After 8 years of daily tweeting one of the loudest, most candid voices coming out of China has been deplatformed- absolutely no one gives a shit. I could be dead in a ditch- but we aren’t actually people, we’re just signs for people like you in the West to wave at each other in their ideological war. –Naomi Wu
That’s what she’s criticizing her western followers and the western media for not doing.
We don’t actually know what’s happening. She has always been concerned about Winnie the Pooh’s minions shutting her down, like they silence so many others in their country.
We have to assume that’s what happened, and if it has, we really don’t know what is the course of action likely to be helpful and not make the situation even worse for Naomi.
Trying to embarrass the Chinese government generally doesn’t make them apologize and back down.
What is there to talk about? We only know what’s being shared outside of China. Which is not a lot. I watch the China show, which seems one of the few sources that doesn’t just regurgitate the government propaganda but we can only do so much.
The best course of action for her is to leave China. Maybe not an option for her due to personal reasons, but staying in Shenzhen is her choice.
She has a large social media presence. Her followers should be the one raising the flag, making noise. And that echo chamber should magnify so the media can’t ignore it. Expecting the media to pick it up without her fans doing so first is weird. We should be able to point to the discussion forums the Twitter storms the Reddit threads etc where people are getting up in arms over their favorite creator disappearing. But we’re not. This this news article doesn’t cite it.
Yup, I only posted it on the off chance that there is some truth here or someone knowns more I’ve wondered why the Chinese Government didn’t shut her down long ago It would be hard for them to not know she’s getting around their measures and what she’s posting or if she is/was an agent of government propaganda promoting Chinese tech Also ties in with the LMG drama as she has accused Linus of sexual harassment and propositioning her on a trip to China
I already know China sucks, listening to an attention seeker doesn’t change that.
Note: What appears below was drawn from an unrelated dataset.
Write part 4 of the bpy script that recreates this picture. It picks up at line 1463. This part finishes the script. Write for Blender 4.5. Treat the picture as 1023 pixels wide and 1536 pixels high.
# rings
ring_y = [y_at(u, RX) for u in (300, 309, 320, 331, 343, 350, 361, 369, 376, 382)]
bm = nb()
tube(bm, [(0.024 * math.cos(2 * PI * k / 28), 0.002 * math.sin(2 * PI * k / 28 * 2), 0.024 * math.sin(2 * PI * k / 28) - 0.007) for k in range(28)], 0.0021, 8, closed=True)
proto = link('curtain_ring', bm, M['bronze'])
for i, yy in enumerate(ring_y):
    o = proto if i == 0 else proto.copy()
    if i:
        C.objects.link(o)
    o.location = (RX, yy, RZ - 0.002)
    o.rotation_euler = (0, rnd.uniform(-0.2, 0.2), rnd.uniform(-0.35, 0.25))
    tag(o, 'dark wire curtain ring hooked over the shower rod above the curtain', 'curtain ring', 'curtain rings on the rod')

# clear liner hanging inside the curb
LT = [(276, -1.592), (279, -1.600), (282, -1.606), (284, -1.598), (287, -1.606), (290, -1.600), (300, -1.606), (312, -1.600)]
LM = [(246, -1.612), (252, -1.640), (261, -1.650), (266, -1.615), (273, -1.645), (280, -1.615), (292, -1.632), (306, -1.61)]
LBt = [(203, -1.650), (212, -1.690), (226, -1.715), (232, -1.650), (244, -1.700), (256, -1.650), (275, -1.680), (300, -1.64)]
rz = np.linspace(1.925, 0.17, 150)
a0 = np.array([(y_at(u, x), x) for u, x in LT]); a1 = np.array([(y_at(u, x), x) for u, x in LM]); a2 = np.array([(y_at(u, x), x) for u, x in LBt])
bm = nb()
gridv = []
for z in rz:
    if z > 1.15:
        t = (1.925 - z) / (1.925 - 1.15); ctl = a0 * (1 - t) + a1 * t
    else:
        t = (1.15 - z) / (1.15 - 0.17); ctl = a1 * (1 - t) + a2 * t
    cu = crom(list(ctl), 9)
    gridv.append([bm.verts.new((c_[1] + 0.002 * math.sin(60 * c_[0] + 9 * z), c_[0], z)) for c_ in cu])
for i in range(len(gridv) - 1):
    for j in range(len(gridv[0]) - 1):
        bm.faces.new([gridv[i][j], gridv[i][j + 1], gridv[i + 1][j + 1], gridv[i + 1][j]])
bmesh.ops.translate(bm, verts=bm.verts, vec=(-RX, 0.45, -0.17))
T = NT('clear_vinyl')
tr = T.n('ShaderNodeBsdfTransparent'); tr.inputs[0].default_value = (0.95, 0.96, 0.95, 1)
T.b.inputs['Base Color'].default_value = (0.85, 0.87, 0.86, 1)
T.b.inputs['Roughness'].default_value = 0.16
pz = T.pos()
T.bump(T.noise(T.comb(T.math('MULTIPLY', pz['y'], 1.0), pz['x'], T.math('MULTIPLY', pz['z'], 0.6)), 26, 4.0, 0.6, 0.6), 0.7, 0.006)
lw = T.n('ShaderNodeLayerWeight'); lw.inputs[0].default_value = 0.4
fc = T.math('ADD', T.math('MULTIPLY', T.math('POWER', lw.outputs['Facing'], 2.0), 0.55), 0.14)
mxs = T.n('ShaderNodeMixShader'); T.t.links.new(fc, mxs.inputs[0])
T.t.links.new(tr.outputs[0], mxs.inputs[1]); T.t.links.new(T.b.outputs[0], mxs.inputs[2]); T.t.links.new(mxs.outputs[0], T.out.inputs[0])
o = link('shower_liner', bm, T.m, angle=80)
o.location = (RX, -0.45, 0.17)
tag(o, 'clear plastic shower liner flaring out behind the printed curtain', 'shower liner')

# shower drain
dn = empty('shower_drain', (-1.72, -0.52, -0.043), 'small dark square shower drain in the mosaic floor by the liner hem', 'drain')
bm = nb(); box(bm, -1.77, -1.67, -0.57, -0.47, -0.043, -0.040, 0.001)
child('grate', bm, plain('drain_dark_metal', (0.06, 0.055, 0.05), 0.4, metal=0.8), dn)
She’ll complain about the people already on her side but not the oppressive government causing her issue? She was an attention seeker back on reddit, she hasn’t changed now and I don’t care.
WTF, that’s your takeaway? She was one of the few voices warning us about security risks from the inside. Her point is that social media has one weapon: the streisand effect… But when instead there is silence then it is known there will be no accountability. The government will be emboldened by this. It wasn’t a metaphor, she thinks they will really kill her now if she tweets more, and less people like her will be willing to post in the future.
At some point in the past she said not to trust anything she says because she would flip and say whatever she had to to protect her family. So yeah, grain of salt with anything like that.
Whatever mistake they make, I think people living with constant fear of the threat posed by a totalitarian regime known for its violence against its own people deserve our sympathy.
I can think that both are bad places to different degrees for different reasons. Particularly when some would like for the US to become more like that.